We consider design problems for plates possessing an extremal rigidity. The plate is assumed to be assembled from two isotropic materials characterized by different values of their elastic moduli; the amount of each material is given. We look for a distribution of the materials which renders the plate’s rigidity for either its maximal or minimal value. The rigidity is defined here as work produced by an extremal load on deflection of the points of the plate. The optimal distribution of the materials is characterized by some infinitely often alternating sequences of domains occupied by each of the materials (see [1], [2]). This leads to the appearance of anisotropic composites; their structures are to be determined at each point of the plate.

The exact bounds on the elastic energy density are obtained; the micro-structures of the optimal composites are found.
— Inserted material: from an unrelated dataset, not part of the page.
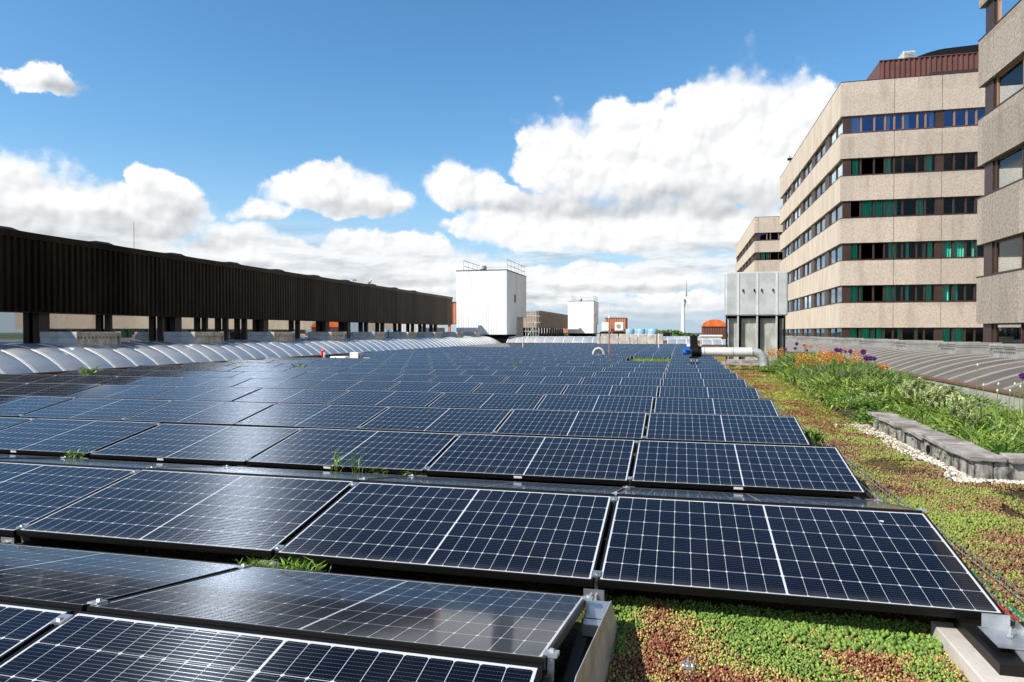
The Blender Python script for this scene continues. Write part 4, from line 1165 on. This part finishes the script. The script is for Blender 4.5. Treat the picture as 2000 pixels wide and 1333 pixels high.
cs = []
for px in range(1255, 1420, 7):
    d = RNG.uniform(420, 620); cs.append((UX(px, d), d, -9 + RNG.uniform(3, 6), 7, 4.5))
for px in range(600, 1110, 14):
    d = 600.; cs.append((UX(px, d), d, -9 + RNG.uniform(5, 7), 8, 4))
canopy('far_wood', cs, M_DARKTREE, 'dark line of trees along the horizon', 'wood', 'stuff', leaf=1.1, n=110, col=(.035, .06, .03))
for i, (px, zz) in enumerate(((1293, 4.6), (1316, 4.2))):
    d = 260.; x = UX(px, d)
    o = thing('tree', (x, d, -9), ('small bright green tree on the horizon just right of the slabs', 'round bright green tree on the horizon left of the turbine')[i], 'tree', 'bright trees on the horizon')
    MB().tube([(x, d, -9), (x, d, 0)], [.4, .2], 8).build('trunk', M_CURB, o)
    c = canopy('crown', [(x, d, -.6, 4.6, zz * .62)], M_DARKTREE, None, None, None, leaf=.45, n=900, col=(.09, .17, .03))
    c.parent = o; c.matrix_parent_inverse = Matrix.Translation((-x, -d, 9))

# ------------------------------------------------------------------ planting


def vnoise(x, y, s, seed=0):
    """smooth value noise in numpy"""
    r = np.random.default_rng(seed); T = r.random((64, 64))
    x = x * s + 17.3; y = y * s + 9.1; xi = np.floor(x).astype(int); yi = np.floor(y).astype(int); fx = x - xi; fy = y - yi
    fx = fx * fx * (3 - 2 * fx); fy = fy * fy * (3 - 2 * fy)
    g = lambda a, b: T[a % 64, b % 64]
    return (g(xi, yi) * (1 - fx) + g(xi + 1, yi) * fx) * (1 - fy) + (g(xi, yi + 1) * (1 - fx) + g(xi + 1, yi + 1) * fx) * fy


def fbm(x, y, s, seed=0): return .55 * vnoise(x, y, s, seed) + .3 * vnoise(x, y, s * 2.3, seed + 1) + .15 * vnoise(x, y, s * 5.1, seed + 2)


BUD = np.array([(0, 0, 0), (1, 0, .9), (.31, .95, .85), (-.81, .59, .95), (-.81, -.59, .85), (.31, -.95, .9), (0, 0, 1.7)])
BUDF = np.array([(0, 2, 1), (0, 3, 2), (0, 4, 3), (0, 5, 4), (0, 1, 5), (6, 1, 2), (6, 2, 3), (6, 3, 4), (6, 4, 5), (6, 5, 1)])


def scatter(T, TF, P, S_, ang, tiltx, tilty, C):
    n = len(P); c, s = np.cos(ang), np.sin(ang)
    X = T[None, :, 0] * S_[:, 0:1]; Y = T[None, :, 1] * S_[:, 0:1]; Z = T[None, :, 2] * S_[:, 1:2]
    x = X * c[:, None] - Y * s[:, None] + Z * tiltx[:, None]; y = X * s[:, None] + Y * c[:, None] + Z * tilty[:, None]
    V = np.stack([x + P[:, 0:1], y + P[:, 1:2], Z + P[:, 2:3]], 2).reshape(-1, 3)
    F = (TF[None] + (np.arange(n) * len(T))[:, None, None]).reshape(-1, TF.shape[1])
    return V, F, np.repeat(C, len(TF), 0)


def sedum_field(n, x0, x1, y0, y1, keep, size, seed, mode):
    r = np.random.default_rng(seed); x = r.uniform(x0, x1, n); y = r.uniform(y0, y1, n)
    k = keep(x, y); x = x[k]; y = y[k]; n = len(x)
    h = fbm(x, y, 3.2, seed); pat = fbm(x, y, 2.1, seed + 9); pat2 = fbm(x, y, 1.2, seed + 20)
    cols = np.array([(.14, .24, .04), (.26, .33, .06), (.42, .35, .11), (.38, .20, .09), (.23, .06, .035)]) if mode == 'near' else np.array([(.20, .26, .045), (.22, .22, .05), (.33, .25, .10), (.28, .13, .065), (.14, .07, .04)])
    j = pat + r.normal(0, .11, n)
    if mode == 'near':
        j = .5 + (pat - .5) * 1.7 + r.normal(0, .13, n) - np.clip((y - 2.85) * .5, -.12, .35)      # greener by the panels' foot
        idx = np.digitize(j, [.36, .50, .66, .80])
    else:
        j = .5 + (pat - .5) * 1.3 + r.normal(0, .22, n); idx = np.digitize(j, [.28, .40, .55, .72])
        gone = pat2 < .34 + r.normal(0, .10, n)                              # bare substrate shows
        x, y, h, pat, pat2, idx = (q[~gone] for q in (x, y, h, pat, pat2, idx)); n = len(x)
    idx = np.clip(idx, 0, 4); C = cols[idx] * r.uniform(.6, 1.35, (n, 1))
    C[pat2 < .27] *= .5
    sz = r.uniform(.5, 1.2, n) * size * (1 + (idx == 0) * .3)
    P = np.stack([x, y, .004 + h * .03 + r.uniform(-.01, .008, n)], 1)
    return scatter(BUD, BUDF, P, np.stack([sz, sz * r.uniform(1.0, 1.9, n)], 1), r.uniform(0, 6.28, n), r.normal(0, .25, n), r.normal(0, .25, n), C)


def merge(parts):
    Vs, Fs, Cs = [], [], []; o = 0
    for V, F, C in parts: Vs.append(V); Fs.append(F + o); Cs.append(C); o += len(V)
    return np.vstack(Vs), np.vstack(Fs), np.vstack(Cs)


allx = lambda x, y: np.ones_like(x, bool)
parts = [sedum_field(66000, xe + .02, 1.9, 1.9, 3.75, lambda x, y: (y < 3.6), .0058, 3, 'near'),
         sedum_field(60000, 1.3, 2.55, 3.2, 8.2, lambda x, y: x < 2.5 + .1 * np.sin(y * 5), .0075, 5, 'mid'),
         sedum_field(42000, 2.3, 5.2, 4.6, 7.2, lambda x, y: (x > 2.5) & (y < 7.12), .008, 15, 'mid'),
         sedum_field(26000, 1.3, 2.6, 8.2, 13, lambda x, y: (y + 1.2 * np.sin(x * 7) < 11) & (x < 2.42), .009, 6, 'mid'),
         sedum_field(9000, -5.2, 1.3, 3.12, 3.42, lambda x, y: fbm(x, y, 1.3, 4) > .52, .009, 8, 'near')]
rq = np.random.default_rng(99)
def dead(n, x0, x1, y0, y1): return rq.uniform(x0, x1, n), rq.uniform(y0, y1, n)
V, F, C = merge(parts)
tinted('sedum', V, F, C, M_SEDUM, 'green and red sedum buds carpeting the roof', 'sedum', 'stuff')


def blades(n, x, y, z, h, w, lean, cols, seed):
    """tapered bent leaves: 2 quads each"""
    r = np.random.default_rng(seed); a = r.uniform(0, 6.28, n); d = np.stack([np.cos(a), np.sin(a)], 1)
    b = r.uniform(0, 6.28, n); s = np.stack([np.cos(b), np.sin(b)], 1)
    L = r.uniform(.3, 1., n) * lean
    V = np.zeros((n, 6, 3))
    for k, (t, ww) in enumerate(((0, .5), (.55, 1.), (1., .12))):
        cx = x + d[:, 0] * L * t * t * h; cy = y + d[:, 1] * L * t * t * h; cz = z + h * (t - .25 * t * t * L)
        V[:, 2 * k] = np.stack([cx - s[:, 0] * w * ww, cy - s[:, 1] * w * ww, cz], 1)
        V[:, 2 * k + 1] = np.stack([cx + s[:, 0] * w * ww, cy + s[:, 1] * w * ww, cz], 1)
    F = (np.array([(0, 1, 3, 2), (2, 3, 5, 4)])[None] + (np.arange(n) * 6)[:, None, None]).reshape(-1, 4)
    C = cols[r.integers(0, len(cols), n)] * r.uniform(.6, 1.4, (n, 1))
    return V.reshape(-1, 3), F, np.repeat(C, 2, 0)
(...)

The effective properties of such composites (we call them matrix laminate composites) are explicitly calculated. These composites extend the set of available materials. The initial problems are formulated and solved for an extended set of design parameters.

We use the results to solve the problem of optimal design of the plate with variable thickness, given mass, and with additional restrictions on the range of the thickness values. A rule is found that allows us to distinguish the cases in which the optimal composite is assembled of elements having only maximal or minimal thickness.

The number of optimal design problems for the clamped square plate of maximal and minimal rigidity are solved numerically.

Keywords

Optimal Design Matrix Composite Composite Plate Stiffness Tensor Optimal Design Problem 
These keywords were added by machine and not by the authors. This process is experimental and the keywords may be updated as the learning algorithm improves.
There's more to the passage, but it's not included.